Tüm bunları yaptıktan sonra şimdi ulaşmak için çalıştığınız bilinci destekleyen uyumlu ve evrimleşmiş frekanslara kendinizi açma zamanıdır.

Ve şimdi kolektifin geri kalanı için alanı gerçekten tutabilir ve kendinizi değişimin kaosundan çıkarabilirsiniz. Şimdi koşulsuz sevgi ve ışık için gerçek bir araç olabilirsiniz. Şimdi farklı bir dalgayla seyredebilirsiniz.

Gezegende olup bitmekte olan herşeyden bir düzeyde etkilendiğimizi ve hepimizin yaşam ağının birer parçası olduğumuzu belirtmek istiyorum. Dünyanın her yerinde ekonomik, politik ve çevresel sorunlar meydana gelmekte. Dünyanın her yerinde şiddet var. Olmakta olan herşey her birimizi etkiliyor.

Şu anda bize tanrısal doğamızı yansıtan spiritüel bir yaşam tarzı sürdürmekten bahsetmek istiyorum. Çünkü başkanlık seçimleri olsun diğer dünya olayları olsun, yaşamlarımızı nasıl yaşamamız konusunda yapacağımız seçimler var.

Yapmamız gereken bir seçim var. Aynen sizlere hizmet etmeyen kolektif enerjilere sizi bağlayan kordonları kesmenizi istemiş olduğum gibi sizlere hatırlatmak isterim ki algımız gerçeğimizi yaratır. Bu, Yeryüzü için Şifa çalışmasının temel öğretisidir. 

Şimdiki ve gelecek zamanlarda algımızı nasıl değiştireceğimizi seçmek durumundayız. Dünya üzerinde varolan güzelliğe nasıl odaklanabileceğimizi öğrenmemiz gerek.Tüm zamanlarda gerçekleşmekte olan birçok bilinç düzeyi mevcut. Bizler hangi bilinç düzeyinde yaşamak istediğimizi seçmek zorundayız.

Dışımızdaki dünyada her ne olursa olsun bilinç düzeyimizi değiştirme fırsatına sahibiz. Mistikler binlerce yıldır bunu yapabilmiştir. Dramayı mı yoksa bu dünyanın güzelliğini,sevgiyi ve ışığı mı beslediğiniz bir bilinçle mi yaşamak istersiniz?
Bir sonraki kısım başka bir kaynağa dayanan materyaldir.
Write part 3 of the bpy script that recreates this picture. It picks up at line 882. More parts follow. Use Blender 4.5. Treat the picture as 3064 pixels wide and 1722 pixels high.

Dolunay 28 Kasım’da. Gelin kalplerimizi birleştirelim ve güzel bir dalga ile seyretme kararını vermiş olan küresel bir topluluğun parçası olmamızı kutlayalım. Gelin yeryüzü ve tüm yaşam için hep birlikte davul çalmak için zaman ayıralım.

Yeryüzünü dolanan ve derinliklerine ulaşan güzel ışık ağımızı örmeye ve güçlendirmeye yarayan spiritüel uygulamalarımızı sürdürelim.  

Dönüşüm Haberleri’ni okumaya yeni başlamış olanlar dolunay seremonimizin detaylarını "İnsanlardan Oluşan Bir Işık Ağı Yaratmak” yazısını okuyarak öğrenebilirler.

Küçük adımlar atın ve tutku ve anlam dolu bir yaşamı yaşamanız için size öncülük edecek değişiklikler yapın. Yaşamın anlamı budur.

Bir sabah bir bilişle uyandım. Ve bu, önümüzdeki günlerde kafa yormak için iyi bir konu. Ya hiçbirşeyi yaratmıyorsak? Ya herşey burada hazır bulunuyorsa ve biz yalnızca içinde yaşamak istediğimiz dünyaya uyanarak ona bir adım atıyorsak?

Bu konu, Yeryüzü için Şifa çalışmasının temel öğretilerinden biri olan algımızın gerçeğimizi yarattığı öğretisine dayanır. Ya yalnızca algımızı değiştirmemiz ve düşlemekte olduğumuz düşün halihazırda zaten burada olduğuna uyanmamız gerekiyorsa?

Böylece yalnızca gözlemci olmak yerine düşün içinden yaşayabiliriz. Düşün içinden yaşamak yeni bir yaşamı düşlemek için önemli bir anahtardır.